◆ WHAT TO WORK ON: Find all the lines with "from" and gather them.

◆ COLLECTED MATERIAL:
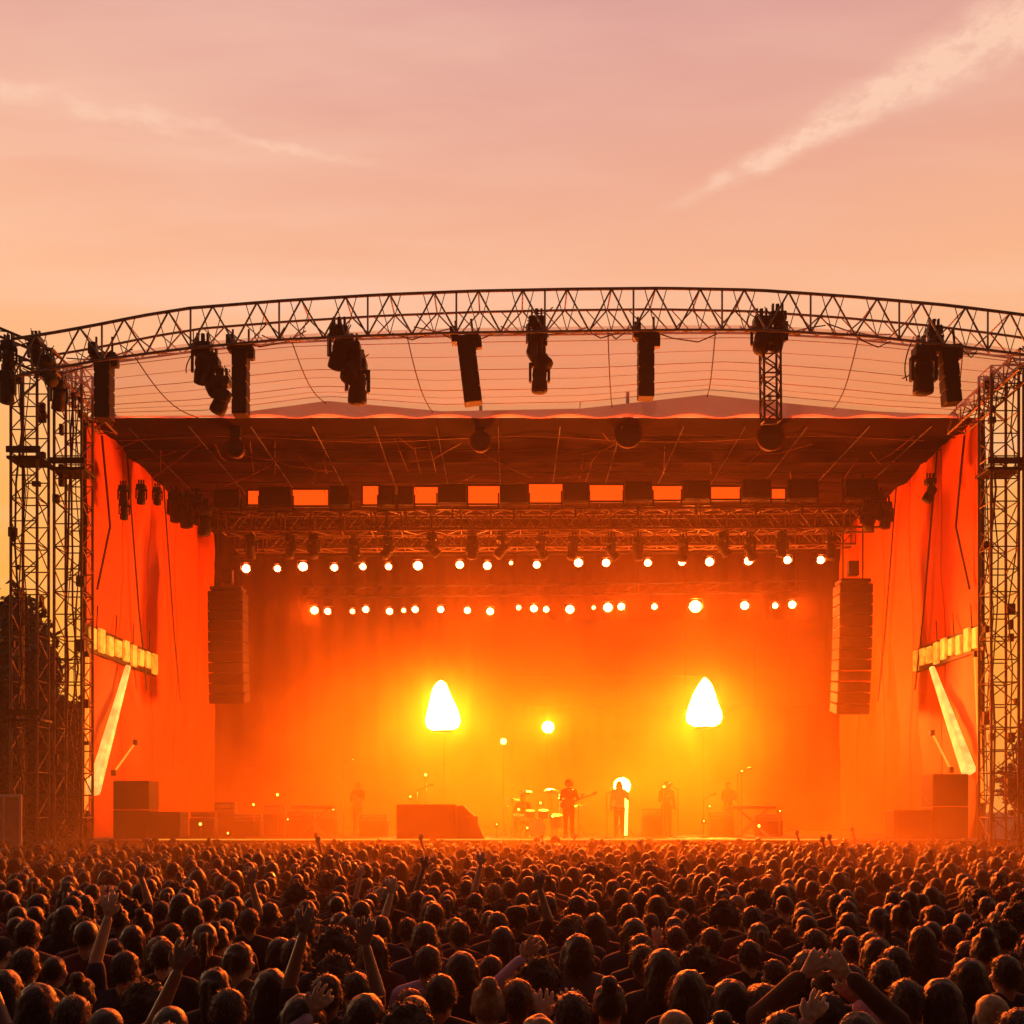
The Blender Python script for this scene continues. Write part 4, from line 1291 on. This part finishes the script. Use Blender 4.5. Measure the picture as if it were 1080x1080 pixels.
# the audience -------------------------------------------------------------
CG = 'concertgoers packed in front of the stage'
placed = []
counts = [0]


def crowd_person(px, py, pose='stand', hair='short', hc='black', top='black', label='', skin=0, height=1.72, lean=0.0, rot=None):
    """px, py: where the crown of the head shows in the photograph; depth follows from the body height"""
    Y = F * (CZ - height - .01) / (py - HZ)
    x = (px - 540) / F * Y
    placed.append((x, Y))
    counts[0] += 1
    return person(x, Y, 0, rnd.uniform(-.25, .25) if rot is None else rot, height, pose, hair, hc, top, label, CG, skin, rnd.randrange(3), lean)


NEAR = [
    (28, 998, 'stand', 'short', 'black', 'black', 'dark round head of a person standing behind the V of raised hands, left edge'),
    (5, 1022, 'stand', 'long', 'black', 'black', 'long dark-haired person cut by the left edge near the bottom corner'),
    (40, 1036, 'stand', 'bob', 'black', 'maroon', 'dark bobbed head in maroon at the bottom left, below the V of raised hands'),
    (78, 1048, 'arms_v', 'short', 'black', 'black', 'person raising both open hands in a V near the left tower foot'),
    (112, 1060, 'stand', 'cropped', 'black', 'black', 'cropped dark head at the bottom edge under a lit raised hand'),
    (133, 1002, 'left_up', 'short', 'black', 'navy', 'person stretching the left arm straight up beside the V of raised hands'),
    (172, 990, 'stand', 'short', 'black', 'black', 'dark head just above the lavender-sleeved arm'),
    (180, 1058, 'sleeve_up', 'cropped', 'black', 'lavender', 'person in pale lavender with the right sleeve flung out, bottom left'),
    (241, 1041, 'stand', 'short', 'black', 'black', 'smooth dark head with a thin orange rim right of the lavender sleeve'),
    (319, 1048, 'stand', 'bob', 'black', 'pink', 'dark bobbed head with orange rim and dusty pink shoulders at the bottom'),
    (310, 989, 'stand', 'short', 'black', 'black', 'large round dark head above the dusty pink shoulders'),
    (230, 975, 'stand', 'bun', 'black', 'black', 'dark head with a top bun left of the large round head'),
    (285, 951, 'stand', 'short', 'brown', 'maroon', 'short brown-haired person in maroon below the left cone lamp glow, far row'),
    (286, 1021, 'stand', 'long', 'black', 'brown', 'long dark-haired person in brown between the two orange-rimmed heads'),
    (227, 1019, 'stand', 'ponytail', 'black', 'black', 'dark ponytailed head directly behind the smooth orange-rimmed head'),
    (345, 1026, 'high', 'short', 'black', 'black', 'person with both arms straight up left of the bottom row centre'),
    (387, 947, 'stand', 'cropped', 'black', 'black', 'lone round cropped head with a crisp orange rim below the wide loudspeaker box'),
    (465, 1026, 'stand', 'short', 'black', 'black', 'smooth tall dark head with orange rim in the bottom centre left'),
    (386, 1047, 'stand', 'long', 'black', 'black', 'long dark-haired head at the bottom, left of the pale-haired one'),
    (430, 1062, 'stand', 'curly', 'black', 'brown', 'curly dark head at the bottom edge before the pale-haired person'),
    (437, 1047, 'stand', 'cropped', 'fair', 'brown', 'pale cropped head showing behind the curly dark head'),
    (514, 1035, 'stand', 'bun', 'fair', 'maroon', 'fair-haired person in maroon with a lit top bun near the bottom centre'),
    (546, 1031, 'stand', 'short', 'brown', 'maroon', 'brown-haired person in maroon at the bottom centre'),
    (487, 1003, 'stand', 'bob', 'black', 'black', 'wide dark bobbed head behind the fair top bun'),
    (452, 996, 'sleeve_up', 'short', 'brown', 'lavender', 'person in lavender thrusting a pale sleeve up in the middle of the crowd'),
    (394, 986, 'stand', 'long', 'brown', 'maroon', 'long brown-haired person in maroon left of the pale sleeve'),
    (565, 986, 'stand', 'short', 'black', 'black', 'short dark head right of the wide bobbed head'),
    (569, 1013, 'stand', 'curly', 'black', 'black', 'curly dark head just right of the bottom centre'),
    (643, 1034, 'stand', 'bun', 'black', 'maroon', 'dark head with a small lit bun left of the slanting forearm'),
    (603, 1045, 'phone', 'short', 'black', 'black', 'person holding both hands up before the face by the bunned head'),
    (676, 984, 'stand', 'short', 'black', 'black', 'dark head directly above the slanting forearm'),
    (712, 1062, 'sleeve_up', 'cropped', 'fair', 'pink', 'person in dusty pink with an outstretched slanting arm, bottom right of centre'),
    (735, 1000, 'stand', 'curly', 'brown', 'black', 'round curly brown head with a bright rim right of the slanting forearm'),
    (727, 1022, 'stand', 'long', 'black', 'black', 'long dark-haired head below the bright-rimmed curly one'),
    (770, 1032, 'stand', 'bob', 'black', 'maroon', 'dark bobbed head in maroon below the right cone lamp'),
    (806, 1036, 'stand', 'short', 'black', 'black', 'smooth dark head left of the arms raised to a peak'),
    (825, 1065, 'stand', 'short', 'black', 'black', 'dark head at the bottom edge below the arms raised to a peak'),
    (800, 972, 'stand', 'ponytail', 'brown', 'maroon', 'brown ponytailed person in maroon above the peak of arms'),
    (873, 1046, 'peak', 'short', 'black', 'brown', 'person joining both raised arms in a peak overhead at the right'),
    (762, 1071, 'stand', 'bun', 'black', 'black', 'topknot head cut by the bottom edge right of the dusty pink person'),
    (905, 1066, 'stand', 'long', 'black', 'black', 'long dark-haired head at the bottom right of the peak of arms'),
    (955, 1031, 'stand', 'short', 'black', 'black', 'smooth rounded dark head with rim left of the two right corner heads'),
    (992, 1031, 'stand', 'long', 'black', 'navy', 'tall long dark-haired person in navy near the bottom right'),
    (1022, 1010, 'stand', 'bob', 'black', 'black', 'dark bobbed head second from the right edge'),
    (1060, 1006, 'stand', 'short', 'black', 'black', 'dark head at the right edge beyond the bobbed head'),
    (1036, 975, 'stand', 'curly', 'black', 'black', 'big curly dark head near the right tower foot'),
    (985, 954, 'stand', 'short', 'brown', 'brown', 'brown head with a bright rim below the low right loudspeaker box'),
    (1015, 961, 'stand', 'cropped', 'black', 'maroon', 'cropped head in maroon right of the bright-rimmed brown head'),
    (925, 988, 'stand', 'bob', 'black', 'black', 'dark bobbed head left of the tall close pair at the right'),
    (944, 997, 'stand', 'short', 'black', 'maroon', 'short dark head in maroon right of the bobbed head'),
    (972, 976, 'stand', 'long', 'brown', 'maroon', 'long brown-haired person below the bright-rimmed brown head'),
    (1046, 1046, 'wide', 'cropped', 'fair', 'lavender', 'person in pale lavender with cropped fair hair in the bottom right corner'),
    (1074, 1062, 'stand', 'short', 'black', 'black', 'dark head in the extreme bottom right corner'),
]
for (px, py, pose, hair, hc, top, lb) in NEAR:
    crowd_person(px, py, pose, hair, hc, top, lb, rnd.choice((0, 0, 1, 2)))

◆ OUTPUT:
The Blender Python script for this scene continues. Write part 4, from line 1291 on. This part finishes the script. Use Blender 4.5. Measure the picture as if it were 1080x1080 pixels.
    """px, py: where the crown of the head shows in the photograph; depth follows from the body height"""
    (1022, 1010, 'stand', 'bob', 'black', 'black', 'dark bobbed head second from the right edge'),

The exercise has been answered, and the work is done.